» **Problem statement**
All material below is to be reproduced exactly.

-- Start Given information --

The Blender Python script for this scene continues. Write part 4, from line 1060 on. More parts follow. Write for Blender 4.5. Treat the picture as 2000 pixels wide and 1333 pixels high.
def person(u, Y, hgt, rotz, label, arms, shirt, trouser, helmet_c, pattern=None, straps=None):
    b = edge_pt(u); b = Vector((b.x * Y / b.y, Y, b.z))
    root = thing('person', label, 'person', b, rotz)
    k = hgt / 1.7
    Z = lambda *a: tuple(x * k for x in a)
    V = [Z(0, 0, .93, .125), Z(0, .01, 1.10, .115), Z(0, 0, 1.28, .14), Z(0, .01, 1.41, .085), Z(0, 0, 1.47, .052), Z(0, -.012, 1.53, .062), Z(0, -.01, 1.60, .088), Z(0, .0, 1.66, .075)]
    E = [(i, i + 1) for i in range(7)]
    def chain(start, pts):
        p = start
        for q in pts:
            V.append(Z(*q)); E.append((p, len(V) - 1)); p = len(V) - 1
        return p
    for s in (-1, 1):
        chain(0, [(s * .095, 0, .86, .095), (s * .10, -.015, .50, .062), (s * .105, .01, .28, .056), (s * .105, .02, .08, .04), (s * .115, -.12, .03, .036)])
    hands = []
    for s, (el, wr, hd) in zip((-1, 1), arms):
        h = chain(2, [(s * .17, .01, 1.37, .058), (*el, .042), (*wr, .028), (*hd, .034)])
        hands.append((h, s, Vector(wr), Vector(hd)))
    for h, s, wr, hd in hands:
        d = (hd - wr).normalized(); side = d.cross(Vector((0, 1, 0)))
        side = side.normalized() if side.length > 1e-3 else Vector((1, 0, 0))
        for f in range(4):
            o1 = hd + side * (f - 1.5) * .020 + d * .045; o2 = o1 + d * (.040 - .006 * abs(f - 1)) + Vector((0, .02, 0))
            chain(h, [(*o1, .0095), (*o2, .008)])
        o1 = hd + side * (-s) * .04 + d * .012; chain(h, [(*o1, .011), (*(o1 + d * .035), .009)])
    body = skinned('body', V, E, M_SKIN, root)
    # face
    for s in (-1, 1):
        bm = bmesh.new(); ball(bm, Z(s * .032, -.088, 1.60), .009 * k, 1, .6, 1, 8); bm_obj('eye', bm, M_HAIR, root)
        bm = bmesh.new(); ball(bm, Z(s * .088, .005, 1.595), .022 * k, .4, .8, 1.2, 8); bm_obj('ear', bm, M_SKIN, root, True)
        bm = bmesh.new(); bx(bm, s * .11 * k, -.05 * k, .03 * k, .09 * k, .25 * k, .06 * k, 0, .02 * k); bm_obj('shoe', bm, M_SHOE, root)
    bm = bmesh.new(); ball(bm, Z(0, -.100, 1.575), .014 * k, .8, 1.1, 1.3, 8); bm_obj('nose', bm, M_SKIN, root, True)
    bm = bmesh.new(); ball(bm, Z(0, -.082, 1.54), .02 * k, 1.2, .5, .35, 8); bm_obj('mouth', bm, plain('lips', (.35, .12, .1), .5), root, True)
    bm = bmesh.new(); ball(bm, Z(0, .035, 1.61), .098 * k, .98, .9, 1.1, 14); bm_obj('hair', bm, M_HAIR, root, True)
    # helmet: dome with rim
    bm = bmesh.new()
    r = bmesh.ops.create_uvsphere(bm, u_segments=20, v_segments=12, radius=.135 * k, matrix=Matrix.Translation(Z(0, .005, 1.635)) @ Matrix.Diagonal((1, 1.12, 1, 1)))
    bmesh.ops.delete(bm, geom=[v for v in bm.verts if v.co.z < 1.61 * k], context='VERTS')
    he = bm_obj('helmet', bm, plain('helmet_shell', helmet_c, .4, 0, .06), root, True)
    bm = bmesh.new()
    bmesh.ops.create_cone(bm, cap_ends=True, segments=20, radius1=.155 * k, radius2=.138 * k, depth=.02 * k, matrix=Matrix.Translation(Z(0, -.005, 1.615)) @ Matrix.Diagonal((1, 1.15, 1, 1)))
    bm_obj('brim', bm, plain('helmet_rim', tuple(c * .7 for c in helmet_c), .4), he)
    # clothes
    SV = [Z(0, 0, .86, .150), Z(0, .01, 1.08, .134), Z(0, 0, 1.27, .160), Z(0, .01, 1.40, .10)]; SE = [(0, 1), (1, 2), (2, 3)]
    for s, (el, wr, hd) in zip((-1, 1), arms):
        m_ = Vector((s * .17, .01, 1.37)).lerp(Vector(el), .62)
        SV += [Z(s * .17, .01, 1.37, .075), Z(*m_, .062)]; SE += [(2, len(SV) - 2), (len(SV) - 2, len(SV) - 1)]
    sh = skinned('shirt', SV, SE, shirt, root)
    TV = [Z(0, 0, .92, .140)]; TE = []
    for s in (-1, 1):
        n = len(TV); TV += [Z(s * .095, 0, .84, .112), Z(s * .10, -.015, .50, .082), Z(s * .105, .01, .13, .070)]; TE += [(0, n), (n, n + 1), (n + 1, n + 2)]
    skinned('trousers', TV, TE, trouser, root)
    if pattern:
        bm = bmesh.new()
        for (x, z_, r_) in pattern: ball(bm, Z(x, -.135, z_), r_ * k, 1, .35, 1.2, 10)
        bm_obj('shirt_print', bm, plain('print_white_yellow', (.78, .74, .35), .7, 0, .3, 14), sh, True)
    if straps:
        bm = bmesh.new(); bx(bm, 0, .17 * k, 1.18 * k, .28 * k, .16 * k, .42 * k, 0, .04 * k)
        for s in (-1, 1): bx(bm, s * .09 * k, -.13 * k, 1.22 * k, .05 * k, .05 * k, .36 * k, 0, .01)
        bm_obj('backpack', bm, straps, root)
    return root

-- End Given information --

» **Answer to this task**
The Blender Python script for this scene continues. Write part 4, from line 1060 on. More parts follow. Write for Blender 4.5. Treat the picture as 2000 pixels wide and 1333 pixels high.
def person(u, Y, hgt, rotz, label, arms, shirt, trouser, helmet_c, pattern=None, straps=None):
    b = edge_pt(u); b = Vector((b.x * Y / b.y, Y, b.z))
    root = thing('person', label, 'person', b, rotz)
    k = hgt / 1.7
    Z = lambda *a: tuple(x * k for x in a)
    V = [Z(0, 0, .93, .125), Z(0, .01, 1.10, .115), Z(0, 0, 1.28, .14), Z(0, .01, 1.41, .085), Z(0, 0, 1.47, .052), Z(0, -.012, 1.53, .062), Z(0, -.01, 1.60, .088), Z(0, .0, 1.66, .075)]
    E = [(i, i + 1) for i in range(7)]
    def chain(start, pts):
        p = start
        for q in pts:
            V.append(Z(*q)); E.append((p, len(V) - 1)); p = len(V) - 1
        return p
    for s in (-1, 1):
        chain(0, [(s * .095, 0, .86, .095), (s * .10, -.015, .50, .062), (s * .105, .01, .28, .056), (s * .105, .02, .08, .04), (s * .115, -.12, .03, .036)])
    hands = []
    for s, (el, wr, hd) in zip((-1, 1), arms):
        h = chain(2, [(s * .17, .01, 1.37, .058), (*el, .042), (*wr, .028), (*hd, .034)])
        hands.append((h, s, Vector(wr), Vector(hd)))
    for h, s, wr, hd in hands:
        d = (hd - wr).normalized(); side = d.cross(Vector((0, 1, 0)))
        side = side.normalized() if side.length > 1e-3 else Vector((1, 0, 0))
        for f in range(4):
            o1 = hd + side * (f - 1.5) * .020 + d * .045; o2 = o1 + d * (.040 - .006 * abs(f - 1)) + Vector((0, .02, 0))
            chain(h, [(*o1, .0095), (*o2, .008)])
        o1 = hd + side * (-s) * .04 + d * .012; chain(h, [(*o1, .011), (*(o1 + d * .035), .009)])
    body = skinned('body', V, E, M_SKIN, root)
    # face
    for s in (-1, 1):
        bm = bmesh.new(); ball(bm, Z(s * .032, -.088, 1.60), .009 * k, 1, .6, 1, 8); bm_obj('eye', bm, M_HAIR, root)
        bm = bmesh.new(); ball(bm, Z(s * .088, .005, 1.595), .022 * k, .4, .8, 1.2, 8); bm_obj('ear', bm, M_SKIN, root, True)
        bm = bmesh.new(); bx(bm, s * .11 * k, -.05 * k, .03 * k, .09 * k, .25 * k, .06 * k, 0, .02 * k); bm_obj('shoe', bm, M_SHOE, root)
    bm = bmesh.new(); ball(bm, Z(0, -.100, 1.575), .014 * k, .8, 1.1, 1.3, 8); bm_obj('nose', bm, M_SKIN, root, True)
    bm = bmesh.new(); ball(bm, Z(0, -.082, 1.54), .02 * k, 1.2, .5, .35, 8); bm_obj('mouth', bm, plain('lips', (.35, .12, .1), .5), root, True)
    bm = bmesh.new(); ball(bm, Z(0, .035, 1.61), .098 * k, .98, .9, 1.1, 14); bm_obj('hair', bm, M_HAIR, root, True)
    # helmet: dome with rim
    bm = bmesh.new()
    r = bmesh.ops.create_uvsphere(bm, u_segments=20, v_segments=12, radius=.135 * k, matrix=Matrix.Translation(Z(0, .005, 1.635)) @ Matrix.Diagonal((1, 1.12, 1, 1)))
    bmesh.ops.delete(bm, geom=[v for v in bm.verts if v.co.z < 1.61 * k], context='VERTS')
    he = bm_obj('helmet', bm, plain('helmet_shell', helmet_c, .4, 0, .06), root, True)
    bm = bmesh.new()
    bmesh.ops.create_cone(bm, cap_ends=True, segments=20, radius1=.155 * k, radius2=.138 * k, depth=.02 * k, matrix=Matrix.Translation(Z(0, -.005, 1.615)) @ Matrix.Diagonal((1, 1.15, 1, 1)))
    bm_obj('brim', bm, plain('helmet_rim', tuple(c * .7 for c in helmet_c), .4), he)
    # clothes
    SV = [Z(0, 0, .86, .150), Z(0, .01, 1.08, .134), Z(0, 0, 1.27, .160), Z(0, .01, 1.40, .10)]; SE = [(0, 1), (1, 2), (2, 3)]
    for s, (el, wr, hd) in zip((-1, 1), arms):
        m_ = Vector((s * .17, .01, 1.37)).lerp(Vector(el), .62)
        SV += [Z(s * .17, .01, 1.37, .075), Z(*m_, .062)]; SE += [(2, len(SV) - 2), (len(SV) - 2, len(SV) - 1)]
    sh = skinned('shirt', SV, SE, shirt, root)
    TV = [Z(0, 0, .92, .140)]; TE = []
    for s in (-1, 1):
        n = len(TV); TV += [Z(s * .095, 0, .84, .112), Z(s * .10, -.015, .50, .082), Z(s * .105, .01, .13, .070)]; TE += [(0, n), (n, n + 1), (n + 1, n + 2)]
    skinned('trousers', TV, TE, trouser, root)
    if pattern:
        bm = bmesh.new()
        for (x, z_, r_) in pattern: ball(bm, Z(x, -.135, z_), r_ * k, 1, .35, 1.2, 10)
        bm_obj('shirt_print', bm, plain('print_white_yellow', (.78, .74, .35), .7, 0, .3, 14), sh, True)
    if straps:
        bm = bmesh.new(); bx(bm, 0, .17 * k, 1.18 * k, .28 * k, .16 * k, .42 * k, 0, .04 * k)
        for s in (-1, 1): bx(bm, s * .09 * k, -.13 * k, 1.22 * k, .05 * k, .05 * k, .36 * k, 0, .01)
        bm_obj('backpack', bm, straps, root)
    return root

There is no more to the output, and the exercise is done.